Photocatalytic performance was evaluated by MB degradation (Figure 8). LiNb₃O₈-8:1 achieved ~85 % degradation after 30 min under UV, outperforming LiNb₃O₈-1:3, LiNbO₃, and the catalyst‑free control. Rate constants (k) derived from pseudo‑first‑order kinetics were 0.71 × 10⁻², 1.61 × 10⁻², 4.18 × 10⁻², and 6.73 × 10⁻² min⁻¹ for the control, LiNb₃O₈-1:3, LiNbO₃, and LiNb₃O₈-8:1, respectively. LiNb₃O₈-8:1’s k is 9.5× the control, 4.2× LiNb₃O₈-1:3, and 1.6× LiNbO₃. The superior activity stems from the high surface area and porous structure, providing abundant active sites.
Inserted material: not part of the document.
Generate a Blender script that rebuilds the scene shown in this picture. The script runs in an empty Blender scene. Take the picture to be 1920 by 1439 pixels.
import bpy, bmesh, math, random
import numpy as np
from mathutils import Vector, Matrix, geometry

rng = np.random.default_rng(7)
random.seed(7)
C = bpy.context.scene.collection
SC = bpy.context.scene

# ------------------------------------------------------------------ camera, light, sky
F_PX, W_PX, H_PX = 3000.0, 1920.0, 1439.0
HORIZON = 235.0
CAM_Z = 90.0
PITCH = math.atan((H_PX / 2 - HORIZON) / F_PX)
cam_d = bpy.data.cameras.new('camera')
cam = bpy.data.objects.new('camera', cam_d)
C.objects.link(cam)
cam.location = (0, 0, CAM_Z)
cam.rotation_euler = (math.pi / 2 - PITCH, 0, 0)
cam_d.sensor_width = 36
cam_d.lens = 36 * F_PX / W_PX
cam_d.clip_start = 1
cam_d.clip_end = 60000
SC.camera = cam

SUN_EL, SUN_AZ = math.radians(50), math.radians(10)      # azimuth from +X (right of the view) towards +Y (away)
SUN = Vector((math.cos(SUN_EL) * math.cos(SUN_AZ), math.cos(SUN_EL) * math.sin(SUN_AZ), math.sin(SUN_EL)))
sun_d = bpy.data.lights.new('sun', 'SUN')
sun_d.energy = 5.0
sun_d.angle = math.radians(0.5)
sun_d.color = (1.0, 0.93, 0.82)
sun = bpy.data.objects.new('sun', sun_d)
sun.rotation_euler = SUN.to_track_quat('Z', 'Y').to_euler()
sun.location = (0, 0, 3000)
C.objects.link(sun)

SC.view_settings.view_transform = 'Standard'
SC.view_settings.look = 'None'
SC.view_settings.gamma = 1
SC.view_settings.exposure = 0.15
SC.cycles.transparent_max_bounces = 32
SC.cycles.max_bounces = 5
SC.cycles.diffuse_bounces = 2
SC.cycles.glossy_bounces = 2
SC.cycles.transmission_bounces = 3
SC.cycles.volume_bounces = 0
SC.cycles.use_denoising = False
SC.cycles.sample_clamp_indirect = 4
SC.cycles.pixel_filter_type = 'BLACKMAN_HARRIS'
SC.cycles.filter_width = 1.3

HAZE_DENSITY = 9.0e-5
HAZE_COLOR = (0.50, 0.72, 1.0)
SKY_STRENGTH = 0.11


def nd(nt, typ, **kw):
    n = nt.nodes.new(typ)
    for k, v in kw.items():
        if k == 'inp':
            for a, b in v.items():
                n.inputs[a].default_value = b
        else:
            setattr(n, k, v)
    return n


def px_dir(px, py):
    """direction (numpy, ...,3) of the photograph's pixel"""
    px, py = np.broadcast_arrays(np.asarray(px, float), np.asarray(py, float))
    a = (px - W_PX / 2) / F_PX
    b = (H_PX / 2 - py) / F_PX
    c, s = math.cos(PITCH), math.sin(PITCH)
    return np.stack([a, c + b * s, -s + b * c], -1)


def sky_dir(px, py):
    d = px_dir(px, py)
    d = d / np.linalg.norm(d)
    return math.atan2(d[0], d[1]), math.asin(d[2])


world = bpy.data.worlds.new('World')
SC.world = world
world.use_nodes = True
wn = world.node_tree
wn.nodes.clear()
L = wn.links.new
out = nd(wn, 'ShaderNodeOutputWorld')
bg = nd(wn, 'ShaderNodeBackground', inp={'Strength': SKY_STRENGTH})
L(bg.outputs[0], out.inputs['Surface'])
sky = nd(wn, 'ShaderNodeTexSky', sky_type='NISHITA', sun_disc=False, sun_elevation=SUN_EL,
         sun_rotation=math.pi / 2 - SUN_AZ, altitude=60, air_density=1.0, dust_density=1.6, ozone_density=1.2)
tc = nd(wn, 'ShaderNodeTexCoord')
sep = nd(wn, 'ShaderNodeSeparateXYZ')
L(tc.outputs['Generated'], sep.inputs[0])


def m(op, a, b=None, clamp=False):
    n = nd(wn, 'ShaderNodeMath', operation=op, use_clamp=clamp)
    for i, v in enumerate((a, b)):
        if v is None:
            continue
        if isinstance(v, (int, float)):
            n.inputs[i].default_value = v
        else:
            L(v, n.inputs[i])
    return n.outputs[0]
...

UV‑vis spectra of MB degradation: (a) control, (b) LiNb₃O₈-1:3, (c) LiNbO₃, (d) LiNb₃O₈-8:1; (e) degradation curves; (f) kinetic fits.

Compared to LiNbO₃, LiNb₃O₈-8:1’s enhanced photocatalytic performance is also attributed to its layered crystal structure, which reduces symmetry and promotes charge separation, as evidenced by PL spectra (Figure 9). LiNb₃O₈ shows weaker emission at ~470 nm, indicating longer carrier lifetimes and more efficient interfacial transfer. Its slightly smaller band gap (~3.9 eV vs. 4.14 eV) allows broader light absorption.
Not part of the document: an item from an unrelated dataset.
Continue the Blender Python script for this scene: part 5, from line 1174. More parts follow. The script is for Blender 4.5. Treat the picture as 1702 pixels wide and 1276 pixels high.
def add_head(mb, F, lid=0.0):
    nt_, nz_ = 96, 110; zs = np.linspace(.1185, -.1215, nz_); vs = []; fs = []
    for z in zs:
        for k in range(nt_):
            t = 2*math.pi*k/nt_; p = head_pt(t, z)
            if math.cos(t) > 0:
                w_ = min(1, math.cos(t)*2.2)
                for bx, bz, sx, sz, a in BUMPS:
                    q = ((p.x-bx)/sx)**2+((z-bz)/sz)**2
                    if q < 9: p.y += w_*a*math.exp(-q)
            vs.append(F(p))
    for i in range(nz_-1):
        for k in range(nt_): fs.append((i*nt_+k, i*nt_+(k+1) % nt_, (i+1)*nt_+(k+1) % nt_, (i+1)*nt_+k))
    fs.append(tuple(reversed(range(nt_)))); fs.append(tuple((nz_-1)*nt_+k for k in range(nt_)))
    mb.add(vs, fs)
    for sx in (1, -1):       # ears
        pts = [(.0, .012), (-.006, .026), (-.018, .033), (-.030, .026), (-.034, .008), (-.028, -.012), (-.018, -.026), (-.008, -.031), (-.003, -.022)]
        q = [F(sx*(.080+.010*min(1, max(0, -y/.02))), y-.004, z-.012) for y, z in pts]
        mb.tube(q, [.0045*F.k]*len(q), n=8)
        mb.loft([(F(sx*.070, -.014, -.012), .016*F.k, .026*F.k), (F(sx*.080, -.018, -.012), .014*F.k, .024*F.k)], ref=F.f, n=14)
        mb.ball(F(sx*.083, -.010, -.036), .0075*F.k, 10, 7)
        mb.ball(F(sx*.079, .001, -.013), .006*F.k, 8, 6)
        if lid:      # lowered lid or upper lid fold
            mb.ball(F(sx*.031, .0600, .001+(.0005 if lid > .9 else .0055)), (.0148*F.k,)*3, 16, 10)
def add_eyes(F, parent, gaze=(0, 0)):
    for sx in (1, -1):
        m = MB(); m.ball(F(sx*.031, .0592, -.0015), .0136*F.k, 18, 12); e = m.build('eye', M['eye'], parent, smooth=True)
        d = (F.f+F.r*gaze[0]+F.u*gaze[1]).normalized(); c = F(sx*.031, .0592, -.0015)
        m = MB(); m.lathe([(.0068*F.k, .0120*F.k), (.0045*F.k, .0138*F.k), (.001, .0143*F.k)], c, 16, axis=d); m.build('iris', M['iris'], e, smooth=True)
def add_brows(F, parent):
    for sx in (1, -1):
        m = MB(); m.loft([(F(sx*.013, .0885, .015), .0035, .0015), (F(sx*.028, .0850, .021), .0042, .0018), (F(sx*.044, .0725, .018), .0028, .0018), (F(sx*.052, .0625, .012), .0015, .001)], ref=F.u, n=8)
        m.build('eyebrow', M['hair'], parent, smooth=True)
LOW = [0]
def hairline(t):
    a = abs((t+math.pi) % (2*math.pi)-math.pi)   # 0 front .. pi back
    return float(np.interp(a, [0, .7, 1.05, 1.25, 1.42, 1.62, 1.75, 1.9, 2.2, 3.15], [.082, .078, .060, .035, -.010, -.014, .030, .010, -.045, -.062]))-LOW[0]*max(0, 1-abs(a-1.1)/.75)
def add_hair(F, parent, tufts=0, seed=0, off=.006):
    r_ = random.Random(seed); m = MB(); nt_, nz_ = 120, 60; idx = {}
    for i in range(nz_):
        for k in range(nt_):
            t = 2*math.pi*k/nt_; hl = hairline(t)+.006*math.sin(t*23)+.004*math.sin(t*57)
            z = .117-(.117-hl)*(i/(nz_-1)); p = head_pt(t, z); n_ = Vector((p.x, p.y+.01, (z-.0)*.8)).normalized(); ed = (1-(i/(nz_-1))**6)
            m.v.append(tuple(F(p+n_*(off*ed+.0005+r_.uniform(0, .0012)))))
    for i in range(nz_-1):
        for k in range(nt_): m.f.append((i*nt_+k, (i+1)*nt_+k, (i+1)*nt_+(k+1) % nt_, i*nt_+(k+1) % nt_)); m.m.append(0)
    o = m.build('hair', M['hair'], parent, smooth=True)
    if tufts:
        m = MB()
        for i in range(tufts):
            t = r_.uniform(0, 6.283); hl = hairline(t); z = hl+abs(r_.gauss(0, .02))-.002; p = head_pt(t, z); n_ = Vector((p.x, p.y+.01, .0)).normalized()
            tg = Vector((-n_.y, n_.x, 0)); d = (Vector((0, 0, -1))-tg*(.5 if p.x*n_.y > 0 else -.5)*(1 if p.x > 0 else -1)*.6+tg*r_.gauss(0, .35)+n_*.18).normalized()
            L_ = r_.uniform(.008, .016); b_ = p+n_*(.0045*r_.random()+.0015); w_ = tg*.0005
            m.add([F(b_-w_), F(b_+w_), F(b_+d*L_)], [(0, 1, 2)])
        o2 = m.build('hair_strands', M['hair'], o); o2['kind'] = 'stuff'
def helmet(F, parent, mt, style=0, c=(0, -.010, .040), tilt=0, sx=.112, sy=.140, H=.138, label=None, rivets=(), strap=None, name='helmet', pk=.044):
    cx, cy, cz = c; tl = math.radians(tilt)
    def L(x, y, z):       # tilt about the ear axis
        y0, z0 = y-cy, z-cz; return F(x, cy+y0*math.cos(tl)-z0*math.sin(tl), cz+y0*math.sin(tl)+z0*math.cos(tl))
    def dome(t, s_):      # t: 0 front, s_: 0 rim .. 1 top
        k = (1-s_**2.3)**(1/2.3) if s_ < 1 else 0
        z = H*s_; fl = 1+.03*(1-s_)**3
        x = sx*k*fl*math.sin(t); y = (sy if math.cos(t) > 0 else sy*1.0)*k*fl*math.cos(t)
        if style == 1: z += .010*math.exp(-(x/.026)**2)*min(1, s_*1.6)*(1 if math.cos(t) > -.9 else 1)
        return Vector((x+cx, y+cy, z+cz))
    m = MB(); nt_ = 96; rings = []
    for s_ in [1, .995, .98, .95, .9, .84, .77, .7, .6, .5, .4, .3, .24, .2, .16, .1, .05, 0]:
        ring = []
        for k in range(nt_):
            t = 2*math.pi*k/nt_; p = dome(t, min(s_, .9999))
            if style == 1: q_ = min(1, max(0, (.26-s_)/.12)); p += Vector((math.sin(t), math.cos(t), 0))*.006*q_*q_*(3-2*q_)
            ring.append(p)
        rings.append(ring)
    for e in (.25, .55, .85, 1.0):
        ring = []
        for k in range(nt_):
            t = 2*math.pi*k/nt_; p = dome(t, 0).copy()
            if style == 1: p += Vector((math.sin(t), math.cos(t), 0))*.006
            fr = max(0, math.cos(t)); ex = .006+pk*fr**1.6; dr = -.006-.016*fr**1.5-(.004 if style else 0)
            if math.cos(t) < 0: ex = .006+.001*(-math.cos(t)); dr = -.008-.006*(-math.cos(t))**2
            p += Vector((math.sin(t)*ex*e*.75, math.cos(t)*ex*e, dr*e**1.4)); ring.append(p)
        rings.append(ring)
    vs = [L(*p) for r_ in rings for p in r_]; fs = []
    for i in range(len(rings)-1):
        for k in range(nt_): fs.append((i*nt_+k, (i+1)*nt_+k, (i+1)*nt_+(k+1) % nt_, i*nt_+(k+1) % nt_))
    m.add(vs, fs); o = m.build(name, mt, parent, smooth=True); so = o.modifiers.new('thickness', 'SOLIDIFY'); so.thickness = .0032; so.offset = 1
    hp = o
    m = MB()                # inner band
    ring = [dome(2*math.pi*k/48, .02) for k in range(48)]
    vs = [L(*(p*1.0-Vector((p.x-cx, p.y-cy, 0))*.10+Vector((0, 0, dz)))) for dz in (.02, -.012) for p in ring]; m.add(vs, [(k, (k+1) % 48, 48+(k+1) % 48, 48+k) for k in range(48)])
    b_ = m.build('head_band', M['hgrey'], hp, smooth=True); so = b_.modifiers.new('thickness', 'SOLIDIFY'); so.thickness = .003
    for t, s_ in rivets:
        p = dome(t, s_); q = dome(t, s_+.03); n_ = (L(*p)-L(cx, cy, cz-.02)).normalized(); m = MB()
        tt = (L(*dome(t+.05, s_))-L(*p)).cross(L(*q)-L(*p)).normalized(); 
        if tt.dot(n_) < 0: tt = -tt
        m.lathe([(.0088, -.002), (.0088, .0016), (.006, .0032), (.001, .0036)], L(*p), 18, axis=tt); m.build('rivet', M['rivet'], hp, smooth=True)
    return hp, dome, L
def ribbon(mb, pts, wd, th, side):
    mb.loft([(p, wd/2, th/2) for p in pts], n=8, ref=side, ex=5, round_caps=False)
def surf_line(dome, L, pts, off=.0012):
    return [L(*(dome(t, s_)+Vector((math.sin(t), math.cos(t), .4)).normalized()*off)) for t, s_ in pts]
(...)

Room‑temperature PL spectra of LiNb₃O₈-1:3, LiNbO₃, and LiNb₃O₈-8:1.

PL data confirm that LiNb₃O₈ achieves superior charge carrier separation, directly translating to higher photocatalytic activity.

Conclusions

The Li/Nb molar ratio is a decisive factor in the hydrothermal synthesis of Li‑Nb‑O compounds. Ratios below 3:1 favor LiNbO₃ formation, whereas ratios above 3:1 suppress it and instead yield LiNb₃O₈ (when Li/Nb = 8:1) or retain Nb₂O₅ (when Li/Nb = 1:3). Excess LiOH promotes Li₃NbO₄ formation and can dissolve nascent LiNbO₃ due to high alkalinity. Pure LiNb₃O₈ powders were synthesized at both 8:1 and 1:3 Li/Nb ratios; the 8:1 sample’s porous, hollow morphology yields a 4.2‑fold higher photocatalytic activity for MB degradation compared to the 1:3 counterpart. Compared to LiNbO₃, LiNb₃O₈-8:1’s layered structure and reduced symmetry enhance electron–hole separation, explaining its superior photocatalytic performance.